Много времени проводил в главной библиотеке республики. Там был хороший выбор книг по истории, философии, художественной литературе. И учить институтские задания там было удобно. Я применил свой метод. Сначала читал то, что мне интересно. Делал перерыв и переходил к учебному материалу.
Помимо всего прочего, я присматривался к стилю писателей, читал труды литературоведов. Заинтересовался формалистами, которые подсчитывали, в каких пропорциях классики употребляли существительные, глаголы, прилагательные. Понял, что в зависимости от целей надо менять стиль изложения. Хотя меня больше всего интересовали идеи.

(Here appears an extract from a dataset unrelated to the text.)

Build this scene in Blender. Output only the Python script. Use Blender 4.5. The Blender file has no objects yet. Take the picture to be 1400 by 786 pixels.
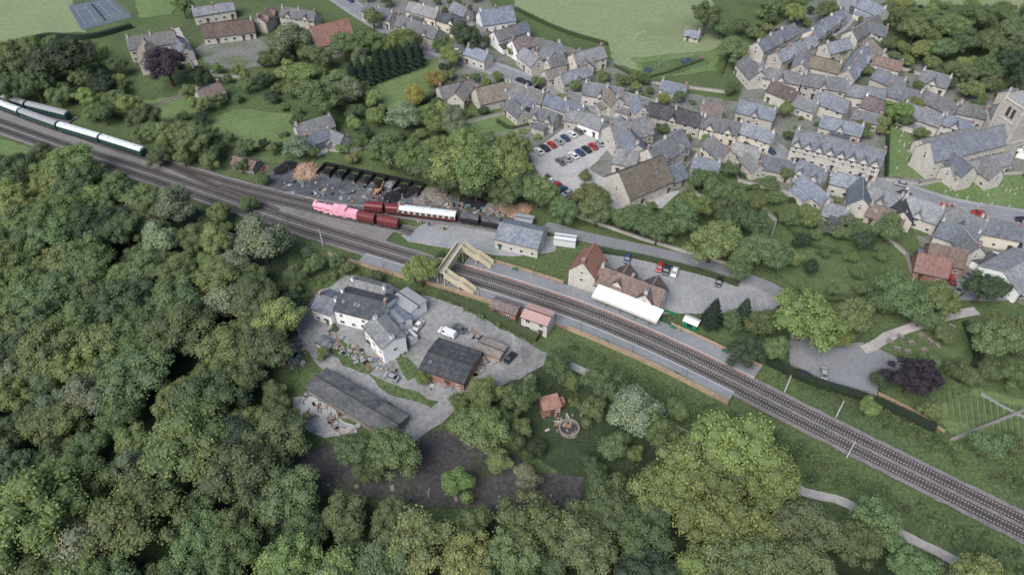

Надеялся стать писателем. Понимал: для этого надо не литературный институт закончить, и не филфак, а набраться жизненного опыта за многие годы. Заделом на будущее завёл тетрадку (она затерялась), делая заметки на тему «Эволюция стилей и смыслов от Пушкина до Горького».
Однажды в солнечный день я направлялся привычным путём в библиотеку. Рядом с Домом офицера ко мне бросился человек средних лет и среднего роста. Он так радовался, словно я принёс ему подарок, тряс мою руку, улыбался, говоря, что очень рад меня видеть.
Я был озадачен, поздоровался и спросил: «И что теперь?»
– Как что? – он был странно весел и не пьян. – Споёте мне что-нибудь, пойдёмте.
У меня в голове вертелось: откуда он знает, что я люблю петь? В школе пел дуэтом с Володей Романовым песни, которые исполняли Бунчиков и Нечаев. У Володи был баритон, да и у меня тоже, но мне приходилось петь тенором. Особенно трудны были переходы в «Песне друзей» Хренникова: «Дует ветер молодо во все края».
Но как мог этот человек знать обо мне в те годы? А может быть, он слышал, как я, когда бывал один в доме Хачатуровых, подражал Лисициану в арии тореадора из оперы «Кармен» или Нэлеппу в арии Хозе? Неужели я так громко и отменно пою, что меня слышно на улице? Ничего не понимая, спрашиваю:
– Вы и вправду хотите, чтобы я спел?
– Ну конечно! – Он засмеялся.
– За последствия я не отвечаю.
– Пойдёмте, пойдёмте, – он засмеялся, взял меня под руку и потянул в сторону Дома офицеров.
Откуда он знал, что я здесь пройду? Кто-то следил за мной?
А если это в связи с моей работой в читинских геологических фондах? Неужели?! И что теперь?
Нет, не может быть. В таком случае взяли бы быстрей и проще.
Или это какая-то особенная операция КГБ? Нет, скорее всего, он шизик. Тогда врежу ему и убегу…
Я так и не решил, как поступить. Он обернулся ко мне, поторапливая, и вдруг взглянул за мою спину, глаза его округлились, он бросил мою руку, воскликнув:
– А-а-а… вот он!
Я оглянулся. К нам приближался темноволосый молодой человек с усиками, похожий на меня.
Странный незнакомец начал передо мной извиняться. Оказывается, он художественный руководитель местного коллектива. На гастроли приехал греческий ансамбль. Ему понравился солист, которого он пригласил на прослушивание и репетицию как раз на то время, когда я появился.
Так я не стал певцом. А может быть, и греком.
…Пребывание в Ташкенте было для меня чем-то похожим на курорт, тем более после Забайкалья и московских мытарств. Кажется, все дни были солнечными. Учёба давалась легко, возможно потому, что я впервые воспринимал её всерьёз.
Из Москвы я привёз небольшой аккордеон и порой наигрывал на нём чардаш Монти, ещё что-то и даже самодельный опус «Весёлый день» (помню мелодию до сих пор, но проблесков таланта в ней не нахожу).
В нашей многонациональной группе студентов никаких конфликтов не было. Ни национального, ни религиозного, ни политического разлада не наблюдалось. Напомню, шел 1955 год. Пройдёт лишь год, и на ХХ съезде КПСС будет подрублена идеологическая опора советского общества.
После расчленения СССР общество раскололось по всем духовным и материальным показателям: религиозному, национальному, социальному, политическому, экономическому. Подлейшим образом растащили народное достояние, результаты труда миллионов людей. Буржуй, получивший доступ к народному богатству, получает несколько миллионов рублей в день, а трудящийся – в тысячи раз меньше.
Меня удивляет непомерная жадность «новых русских» буржуинов и олигархов. Им необходимы роскошные дворцы, огромные яхты, лакеи, миллиарды долларов. И ради таких никчемных подлых крохоборов уничтожили великую державу, обрекли русский народ на вымирание и деградацию!